Lindsay: Yes, there have been several times that this has been the case, with one instance particularly significant.

U: What were the reasons at the time behind your decision?

L: At that one time, things in my life seemed in my mind at least, very firmly beyond help or redemption. It seemed to all be down to me.

U: Could you expand on what you mean by ‘down to me’?

L: Yes, certainly – by  ‘down to me’, I refer to the fact that I have no living family of any kind and, at that time, had really no other source of support.  I had just moved to Melbourne from Far North Queensland to begin anew after 3-4 years of recovery following a serious work-related back injury. I could no longer work, and as such had developed further feelings of inadequacy as a ‘non-provider’. After being injured, I lost all that I had, essentially, including my home & my marriage – I had been married for some12 years by then, with a daughter less than a year of age. To say it was traumatic grossly understates things.

Though my injury was plain to see, and had cost me everything, a great many friends and work colleagues had felt that my injuries were much less severe and significant than they were.This resulted in constant and ongoing attacks upon my integrity; something which has left many scars.

After my arrival in Melbourne in 2001, I began a relationship that was far from suitable. I hadn’t given myself nearly enough time to heal from the trauma of my marriage ending before jumping into a new relationship. I had little support or understanding from my new partner. I was at a very low ebb, with my self worth in a very bad place.  This relationship after the injury was a huge error, and yet I was drawn in: attracted and clinging to what ever hope there was of warmth and affection. I was in a new city where I knew no one at all, and had begun to feel very alone.

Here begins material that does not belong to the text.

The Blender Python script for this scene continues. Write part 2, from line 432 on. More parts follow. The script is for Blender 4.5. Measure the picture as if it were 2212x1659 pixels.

At crisis point, it came down to only Me. Of course, this was the very moment I needed some kind of support but I had always believed I could get through using my ‘inner strength’, and that things would improve with time and tenacity. I was very, very wrong. This led to a very intentional overdose at a time when I truly believed there was nothing else, no way out, and little if anything at all to live for any more. I have since learned, thank goodness, that I am a bit more valuable than this, not to mention being rather hard to kill!

This was perhaps the one time that I desperately needed counselling from a good source. Ironically, I have sought counselling since for what were really much lesser issues…

U: Since those years, have you developed new ways to access help and support when you need it?

L: I guess that over the years, I have developed differing means of coping with grief and loss, and with issues of self worth, some of them effective and some less so. But this has improved greatly with increasing knowledge, self awareness and help from truly great friends.

In general terms, I have tended to be self-reliant in dealing with most things, and yet I am profoundly aware that in almost every significant instance, there would have been so much more support, and with much better overall outcomes than was the case, had I simply sought help from a counsellor.

U: where are you in your journey of learning self-worth? And how will you continue to develop this learning?

L: I have always held dearly The Tibetan Book of Living and Dying, and have dipped into this for so many years now. Also, a lot of the Dalai Lama’s writings, and more recently the likes of Carolyn Myss, many of the ‘Toltec Wisdom’ works (Don Miguel Ruiz). I have also read several works by Hermann Hesse, who has written some beautiful words.

‘Wake Up Now!’ by Stephen Bodian has been read time and again and treasured by me for the simplistic yet powerful manner in which he imparts his message.

In the last 1-2 years, I have read things by Dr. Wayne Dyer and, really, anything else that L, a good friend of mine, hands me along the way. She always seems to have precisely the right book for me….any and all of these are always precisely what I might need at the time….the authors of many of these I have quite forgotten, but many of the words still resonate.

L. herself, as the beautiful friend she has always been, has been so inspirational and supportive toward my growth, something that is ongoing. I attribute the largest parts of my well-being today to her, unquestionably – I could never over state the many ways in which she has supported and guided me – she is a true friend, the likes of which come into our lives so rarely.